Mining decision need not be jobs vs. environment; What's the rush? | WisCommunity

Mining decision need not be jobs vs. environment; What's the rush?

"Streamlining" the process to approve new mines in Wisconsin is high on Gov. Scott Walker's and the for the fall legislative session.

And the Journal Sentinel, the state's biggest newspaper, appears ready to help him get that done, clearing the way for a huge, possibly 80 square mile open pit mine in northern Wisconsin that could operate for a century.

Republicans in the legislature took one run at changing the law and the rules earlier this year, with an industry-drafted bill that would have shortened the approval process from several years to 300 days.

That bill draft was virtually a license to rape the environment and greatly limit citizen input, and was shelved for a rewrite after opposition blossomed among citizens and environmental groups.
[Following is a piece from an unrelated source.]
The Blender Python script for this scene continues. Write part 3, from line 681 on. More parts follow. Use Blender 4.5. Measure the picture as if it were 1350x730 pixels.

Here's how the Journal Sentinel editorialdescribes that bill:

it seemed a little too light on environmental protection and public participation in the process.

A little too light? 

According to a Clean Wisconsin analysis, that bill would

provide special treatment of iron mines within the state of Wisconsin, exempting iron mines from important natural resource, wetlands, and local community protections, as well as important procedural provisions that currently protect citizen’s interest in the exploration, mining, and reclamation processes.

Walker says he wants bipartisan support for his fall agenda. That would mean compromise -- something he's been totally unwillling to do so far, and something Democrats are all too quick to engage in.

State Sen. Bob Jauch, a Dem who represents the area where the mine is proposed, could play a key role. It's an economically depressed area that needs jobs, but let's hope Jauch can be strong when he needs to be and insist on high qualilty environmental protection standards and plenty of opportunity for citizen participation in any approval process.

It doesn't have to be a choice between jobs and the environment.

As the late Gaylord Nelson used to say, "The economy is a wholly-owned subsidiary of the environment, not the other way around."

There is no reason to rush to judgment on a mine that could operate for a century, and scar northern Wisconsin for many more.